(WHAT IS NEEDED) Word for word, restate the lines from the start of the data below through the line containing "COL = scene.collection".

++++ AVAILABLE RECORDS

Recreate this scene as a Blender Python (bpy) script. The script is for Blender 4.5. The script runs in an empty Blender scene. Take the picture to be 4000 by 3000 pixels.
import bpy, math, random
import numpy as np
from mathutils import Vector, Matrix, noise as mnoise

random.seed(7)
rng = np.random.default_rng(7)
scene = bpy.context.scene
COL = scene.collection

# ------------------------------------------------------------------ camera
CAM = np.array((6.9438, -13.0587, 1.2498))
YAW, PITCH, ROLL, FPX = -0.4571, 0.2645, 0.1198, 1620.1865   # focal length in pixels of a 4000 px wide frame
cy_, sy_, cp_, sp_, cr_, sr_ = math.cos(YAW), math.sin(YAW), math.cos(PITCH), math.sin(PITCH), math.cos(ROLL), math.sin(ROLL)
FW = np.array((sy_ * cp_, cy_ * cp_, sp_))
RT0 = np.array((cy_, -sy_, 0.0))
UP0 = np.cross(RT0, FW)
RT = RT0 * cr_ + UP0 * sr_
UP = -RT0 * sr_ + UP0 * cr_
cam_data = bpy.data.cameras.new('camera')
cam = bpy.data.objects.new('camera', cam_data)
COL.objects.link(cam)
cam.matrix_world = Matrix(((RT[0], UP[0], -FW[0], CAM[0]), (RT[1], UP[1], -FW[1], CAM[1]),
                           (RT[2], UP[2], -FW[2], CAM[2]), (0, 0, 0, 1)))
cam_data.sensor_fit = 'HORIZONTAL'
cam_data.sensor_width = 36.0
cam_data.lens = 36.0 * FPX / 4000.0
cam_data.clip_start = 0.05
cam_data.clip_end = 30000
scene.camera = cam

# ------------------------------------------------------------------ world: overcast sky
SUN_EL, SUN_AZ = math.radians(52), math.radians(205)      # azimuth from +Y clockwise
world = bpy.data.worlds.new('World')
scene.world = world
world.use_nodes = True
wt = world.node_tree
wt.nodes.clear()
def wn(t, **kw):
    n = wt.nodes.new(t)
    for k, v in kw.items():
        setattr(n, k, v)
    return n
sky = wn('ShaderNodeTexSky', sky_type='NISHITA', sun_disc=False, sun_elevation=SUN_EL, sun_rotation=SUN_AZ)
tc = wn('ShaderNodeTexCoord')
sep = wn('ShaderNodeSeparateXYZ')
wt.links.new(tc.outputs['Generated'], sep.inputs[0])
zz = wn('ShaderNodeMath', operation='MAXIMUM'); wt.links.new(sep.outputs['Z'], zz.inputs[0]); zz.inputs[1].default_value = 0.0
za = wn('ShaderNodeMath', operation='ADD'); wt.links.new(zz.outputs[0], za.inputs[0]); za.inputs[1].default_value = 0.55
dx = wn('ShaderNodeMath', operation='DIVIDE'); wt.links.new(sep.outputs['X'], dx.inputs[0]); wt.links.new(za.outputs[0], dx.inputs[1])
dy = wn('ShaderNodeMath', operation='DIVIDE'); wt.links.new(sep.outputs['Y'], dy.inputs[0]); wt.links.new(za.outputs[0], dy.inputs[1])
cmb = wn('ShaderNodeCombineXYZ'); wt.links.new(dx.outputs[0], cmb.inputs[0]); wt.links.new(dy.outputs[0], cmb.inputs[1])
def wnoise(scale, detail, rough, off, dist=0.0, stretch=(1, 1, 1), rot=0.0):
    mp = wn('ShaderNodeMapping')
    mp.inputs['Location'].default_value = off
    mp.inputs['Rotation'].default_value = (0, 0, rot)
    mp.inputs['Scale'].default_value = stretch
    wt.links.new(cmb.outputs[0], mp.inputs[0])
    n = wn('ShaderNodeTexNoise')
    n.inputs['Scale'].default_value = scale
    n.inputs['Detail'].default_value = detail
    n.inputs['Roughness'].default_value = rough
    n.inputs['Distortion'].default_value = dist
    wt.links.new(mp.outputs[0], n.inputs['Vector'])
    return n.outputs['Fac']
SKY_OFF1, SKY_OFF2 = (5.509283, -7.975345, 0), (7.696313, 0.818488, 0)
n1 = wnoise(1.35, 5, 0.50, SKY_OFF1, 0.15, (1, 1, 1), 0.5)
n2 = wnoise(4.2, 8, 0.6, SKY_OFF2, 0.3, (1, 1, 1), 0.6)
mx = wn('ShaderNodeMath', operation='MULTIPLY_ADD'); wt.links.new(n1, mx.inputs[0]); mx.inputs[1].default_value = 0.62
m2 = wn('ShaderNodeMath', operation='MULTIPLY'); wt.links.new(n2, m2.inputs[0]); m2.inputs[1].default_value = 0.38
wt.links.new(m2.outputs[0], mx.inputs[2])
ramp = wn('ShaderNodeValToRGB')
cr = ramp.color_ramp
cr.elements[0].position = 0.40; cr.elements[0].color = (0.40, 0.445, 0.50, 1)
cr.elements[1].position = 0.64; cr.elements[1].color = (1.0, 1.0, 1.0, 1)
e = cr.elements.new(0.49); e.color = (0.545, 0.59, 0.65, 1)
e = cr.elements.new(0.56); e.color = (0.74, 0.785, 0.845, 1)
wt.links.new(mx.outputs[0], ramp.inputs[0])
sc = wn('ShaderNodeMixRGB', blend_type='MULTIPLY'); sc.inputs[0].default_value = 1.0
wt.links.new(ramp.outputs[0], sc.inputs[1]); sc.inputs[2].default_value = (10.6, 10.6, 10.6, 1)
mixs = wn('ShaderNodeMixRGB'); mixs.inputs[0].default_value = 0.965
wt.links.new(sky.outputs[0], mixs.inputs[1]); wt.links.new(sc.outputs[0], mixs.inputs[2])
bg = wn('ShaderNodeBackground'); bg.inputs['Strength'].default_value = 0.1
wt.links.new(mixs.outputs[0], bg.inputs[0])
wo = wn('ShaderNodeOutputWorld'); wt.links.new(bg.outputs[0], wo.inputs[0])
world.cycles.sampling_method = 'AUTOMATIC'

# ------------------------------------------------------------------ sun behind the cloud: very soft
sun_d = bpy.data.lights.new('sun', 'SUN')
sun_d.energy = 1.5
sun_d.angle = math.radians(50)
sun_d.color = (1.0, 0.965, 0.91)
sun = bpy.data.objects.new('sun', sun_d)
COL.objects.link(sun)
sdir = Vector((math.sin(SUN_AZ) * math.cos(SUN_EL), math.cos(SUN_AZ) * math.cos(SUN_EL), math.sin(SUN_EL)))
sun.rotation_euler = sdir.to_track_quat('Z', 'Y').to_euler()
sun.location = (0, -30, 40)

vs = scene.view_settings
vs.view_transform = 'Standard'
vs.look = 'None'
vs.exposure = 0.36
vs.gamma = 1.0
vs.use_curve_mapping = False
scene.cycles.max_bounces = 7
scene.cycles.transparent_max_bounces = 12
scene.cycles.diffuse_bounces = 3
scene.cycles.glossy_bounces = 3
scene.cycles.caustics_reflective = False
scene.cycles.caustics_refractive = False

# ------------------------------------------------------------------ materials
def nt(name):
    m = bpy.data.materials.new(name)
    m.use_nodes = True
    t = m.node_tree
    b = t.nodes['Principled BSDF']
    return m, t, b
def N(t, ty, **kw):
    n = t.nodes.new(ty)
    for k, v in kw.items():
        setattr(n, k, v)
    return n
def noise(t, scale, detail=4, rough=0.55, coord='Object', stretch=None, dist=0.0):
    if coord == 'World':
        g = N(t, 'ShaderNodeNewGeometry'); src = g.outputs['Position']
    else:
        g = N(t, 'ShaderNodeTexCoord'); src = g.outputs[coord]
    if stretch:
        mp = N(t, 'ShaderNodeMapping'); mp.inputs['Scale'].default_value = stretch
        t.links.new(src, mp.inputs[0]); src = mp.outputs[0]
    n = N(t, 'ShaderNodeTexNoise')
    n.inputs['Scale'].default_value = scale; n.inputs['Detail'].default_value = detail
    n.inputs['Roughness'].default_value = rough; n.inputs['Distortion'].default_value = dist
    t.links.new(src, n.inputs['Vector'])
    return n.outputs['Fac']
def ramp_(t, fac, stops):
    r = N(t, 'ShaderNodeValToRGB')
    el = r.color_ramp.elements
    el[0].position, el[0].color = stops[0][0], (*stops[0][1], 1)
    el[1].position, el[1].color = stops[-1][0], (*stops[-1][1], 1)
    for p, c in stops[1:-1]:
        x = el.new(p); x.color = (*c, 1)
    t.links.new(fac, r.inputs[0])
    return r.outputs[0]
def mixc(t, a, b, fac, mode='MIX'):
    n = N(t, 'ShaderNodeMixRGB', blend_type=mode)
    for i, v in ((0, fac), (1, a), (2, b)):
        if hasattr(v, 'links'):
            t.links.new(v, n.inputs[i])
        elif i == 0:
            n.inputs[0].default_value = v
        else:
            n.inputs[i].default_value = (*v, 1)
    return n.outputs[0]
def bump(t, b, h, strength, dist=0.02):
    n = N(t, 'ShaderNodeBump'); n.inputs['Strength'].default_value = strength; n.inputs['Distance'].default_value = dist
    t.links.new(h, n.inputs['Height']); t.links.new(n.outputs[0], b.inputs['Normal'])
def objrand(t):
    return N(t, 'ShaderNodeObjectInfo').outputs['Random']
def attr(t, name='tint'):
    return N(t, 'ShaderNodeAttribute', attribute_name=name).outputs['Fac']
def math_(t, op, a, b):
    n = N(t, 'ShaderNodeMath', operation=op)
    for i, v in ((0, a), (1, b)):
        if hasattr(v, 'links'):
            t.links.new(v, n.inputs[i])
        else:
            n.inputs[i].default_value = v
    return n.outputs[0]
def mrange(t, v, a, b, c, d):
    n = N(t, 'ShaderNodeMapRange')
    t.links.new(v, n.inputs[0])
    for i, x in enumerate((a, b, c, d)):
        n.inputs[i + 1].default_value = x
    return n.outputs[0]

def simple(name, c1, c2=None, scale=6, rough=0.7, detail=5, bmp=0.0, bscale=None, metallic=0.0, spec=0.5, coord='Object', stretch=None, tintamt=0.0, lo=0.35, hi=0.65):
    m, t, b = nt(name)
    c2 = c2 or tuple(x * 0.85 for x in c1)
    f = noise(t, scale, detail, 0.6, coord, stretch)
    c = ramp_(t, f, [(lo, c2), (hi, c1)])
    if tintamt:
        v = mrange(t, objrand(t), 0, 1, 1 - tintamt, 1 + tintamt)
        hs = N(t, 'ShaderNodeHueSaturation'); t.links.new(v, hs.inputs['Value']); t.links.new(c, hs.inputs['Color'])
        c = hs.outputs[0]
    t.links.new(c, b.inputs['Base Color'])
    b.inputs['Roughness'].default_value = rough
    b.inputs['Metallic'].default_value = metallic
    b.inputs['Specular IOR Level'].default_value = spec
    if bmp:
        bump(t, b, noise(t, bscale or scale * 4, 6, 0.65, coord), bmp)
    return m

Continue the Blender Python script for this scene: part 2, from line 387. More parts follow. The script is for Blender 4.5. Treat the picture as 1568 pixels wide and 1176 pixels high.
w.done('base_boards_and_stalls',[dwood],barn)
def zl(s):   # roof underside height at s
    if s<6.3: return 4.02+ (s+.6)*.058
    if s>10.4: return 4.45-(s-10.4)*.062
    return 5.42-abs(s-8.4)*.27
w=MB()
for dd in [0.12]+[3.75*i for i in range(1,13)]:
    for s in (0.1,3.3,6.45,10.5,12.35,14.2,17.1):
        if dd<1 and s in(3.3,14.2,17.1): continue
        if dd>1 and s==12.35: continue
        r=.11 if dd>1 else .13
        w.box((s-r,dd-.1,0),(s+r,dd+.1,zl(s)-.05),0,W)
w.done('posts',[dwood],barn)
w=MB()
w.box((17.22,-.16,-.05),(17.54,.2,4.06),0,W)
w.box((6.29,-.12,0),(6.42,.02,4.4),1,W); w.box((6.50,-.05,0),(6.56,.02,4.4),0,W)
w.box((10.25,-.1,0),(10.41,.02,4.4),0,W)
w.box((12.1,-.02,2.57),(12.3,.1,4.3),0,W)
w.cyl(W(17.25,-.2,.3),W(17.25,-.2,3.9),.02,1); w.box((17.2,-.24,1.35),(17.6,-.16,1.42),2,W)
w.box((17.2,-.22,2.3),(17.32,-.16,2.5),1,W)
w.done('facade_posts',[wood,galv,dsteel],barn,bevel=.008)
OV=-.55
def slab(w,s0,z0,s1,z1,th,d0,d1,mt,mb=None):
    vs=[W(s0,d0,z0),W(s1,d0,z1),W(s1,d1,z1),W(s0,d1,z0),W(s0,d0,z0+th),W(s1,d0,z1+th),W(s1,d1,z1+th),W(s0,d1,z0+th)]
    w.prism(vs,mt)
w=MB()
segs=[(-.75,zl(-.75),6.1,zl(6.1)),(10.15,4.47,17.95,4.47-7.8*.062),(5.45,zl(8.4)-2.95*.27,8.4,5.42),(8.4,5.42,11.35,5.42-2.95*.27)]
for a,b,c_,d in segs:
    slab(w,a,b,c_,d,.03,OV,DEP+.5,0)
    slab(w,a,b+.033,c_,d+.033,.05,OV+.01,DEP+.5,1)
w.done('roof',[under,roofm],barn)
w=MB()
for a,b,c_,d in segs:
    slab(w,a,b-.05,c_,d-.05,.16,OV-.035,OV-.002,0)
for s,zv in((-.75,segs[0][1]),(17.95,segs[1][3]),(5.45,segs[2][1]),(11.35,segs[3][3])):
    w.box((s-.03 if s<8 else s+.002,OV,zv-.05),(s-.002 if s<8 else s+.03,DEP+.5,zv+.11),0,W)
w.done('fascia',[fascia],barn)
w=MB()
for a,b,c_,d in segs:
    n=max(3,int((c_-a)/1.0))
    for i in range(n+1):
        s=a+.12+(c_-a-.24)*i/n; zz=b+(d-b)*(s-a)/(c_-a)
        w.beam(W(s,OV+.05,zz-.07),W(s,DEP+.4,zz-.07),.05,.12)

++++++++

(EXERCISE ANSWER)
Recreate this scene as a Blender Python (bpy) script. The script is for Blender 4.5. The script runs in an empty Blender scene. Take the picture to be 4000 by 3000 pixels.
import bpy, math, random
import numpy as np
from mathutils import Vector, Matrix, noise as mnoise

random.seed(7)
rng = np.random.default_rng(7)
scene = bpy.context.scene
COL = scene.collection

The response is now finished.